## GIVEN RECORDS
####

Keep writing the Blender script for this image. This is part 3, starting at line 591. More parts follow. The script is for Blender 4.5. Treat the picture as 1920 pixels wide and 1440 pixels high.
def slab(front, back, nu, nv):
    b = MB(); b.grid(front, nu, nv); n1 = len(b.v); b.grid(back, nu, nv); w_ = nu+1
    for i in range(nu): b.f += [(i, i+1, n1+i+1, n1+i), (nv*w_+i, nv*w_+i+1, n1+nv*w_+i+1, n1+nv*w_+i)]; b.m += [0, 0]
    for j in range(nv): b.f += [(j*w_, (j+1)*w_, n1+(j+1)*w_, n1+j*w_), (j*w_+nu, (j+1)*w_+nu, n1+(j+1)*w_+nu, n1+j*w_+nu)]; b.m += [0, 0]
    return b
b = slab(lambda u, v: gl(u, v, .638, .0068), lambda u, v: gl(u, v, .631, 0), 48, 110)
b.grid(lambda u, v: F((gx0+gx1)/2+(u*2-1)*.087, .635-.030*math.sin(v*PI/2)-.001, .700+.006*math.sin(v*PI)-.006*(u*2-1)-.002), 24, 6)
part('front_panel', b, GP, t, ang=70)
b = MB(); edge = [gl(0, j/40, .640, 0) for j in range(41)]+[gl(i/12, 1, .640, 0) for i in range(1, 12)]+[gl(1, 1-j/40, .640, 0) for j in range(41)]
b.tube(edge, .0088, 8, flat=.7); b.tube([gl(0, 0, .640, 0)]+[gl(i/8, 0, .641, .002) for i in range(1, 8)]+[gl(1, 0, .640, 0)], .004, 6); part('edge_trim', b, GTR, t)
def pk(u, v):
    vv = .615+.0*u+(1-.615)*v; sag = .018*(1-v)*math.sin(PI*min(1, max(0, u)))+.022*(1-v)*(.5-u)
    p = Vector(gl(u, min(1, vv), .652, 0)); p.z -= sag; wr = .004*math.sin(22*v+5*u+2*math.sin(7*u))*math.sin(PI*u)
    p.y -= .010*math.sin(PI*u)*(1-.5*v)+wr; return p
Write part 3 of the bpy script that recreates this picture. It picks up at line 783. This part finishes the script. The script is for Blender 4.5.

####

## YOUR INSTRUCTIONS
Give all the records again. Match them exactly.

## ANSWER FOR THIS EXERCISE
Keep writing the Blender script for this image. This is part 3, starting at line 591. More parts follow. The script is for Blender 4.5. Treat the picture as 1920 pixels wide and 1440 pixels high.
def slab(front, back, nu, nv):
    b = MB(); b.grid(front, nu, nv); n1 = len(b.v); b.grid(back, nu, nv); w_ = nu+1
    for i in range(nu): b.f += [(i, i+1, n1+i+1, n1+i), (nv*w_+i, nv*w_+i+1, n1+nv*w_+i+1, n1+nv*w_+i)]; b.m += [0, 0]
    for j in range(nv): b.f += [(j*w_, (j+1)*w_, n1+(j+1)*w_, n1+j*w_), (j*w_+nu, (j+1)*w_+nu, n1+(j+1)*w_+nu, n1+j*w_+nu)]; b.m += [0, 0]
    return b
b = slab(lambda u, v: gl(u, v, .638, .0068), lambda u, v: gl(u, v, .631, 0), 48, 110)
b.grid(lambda u, v: F((gx0+gx1)/2+(u*2-1)*.087, .635-.030*math.sin(v*PI/2)-.001, .700+.006*math.sin(v*PI)-.006*(u*2-1)-.002), 24, 6)
part('front_panel', b, GP, t, ang=70)
b = MB(); edge = [gl(0, j/40, .640, 0) for j in range(41)]+[gl(i/12, 1, .640, 0) for i in range(1, 12)]+[gl(1, 1-j/40, .640, 0) for j in range(41)]
b.tube(edge, .0088, 8, flat=.7); b.tube([gl(0, 0, .640, 0)]+[gl(i/8, 0, .641, .002) for i in range(1, 8)]+[gl(1, 0, .640, 0)], .004, 6); part('edge_trim', b, GTR, t)
def pk(u, v):
    vv = .615+.0*u+(1-.615)*v; sag = .018*(1-v)*math.sin(PI*min(1, max(0, u)))+.022*(1-v)*(.5-u)
    p = Vector(gl(u, min(1, vv), .652, 0)); p.z -= sag; wr = .004*math.sin(22*v+5*u+2*math.sin(7*u))*math.sin(PI*u)
    p.y -= .010*math.sin(PI*u)*(1-.5*v)+wr; return p
Write part 3 of the bpy script that recreates this picture. It picks up at line 783. This part finishes the script. The script is for Blender 4.5.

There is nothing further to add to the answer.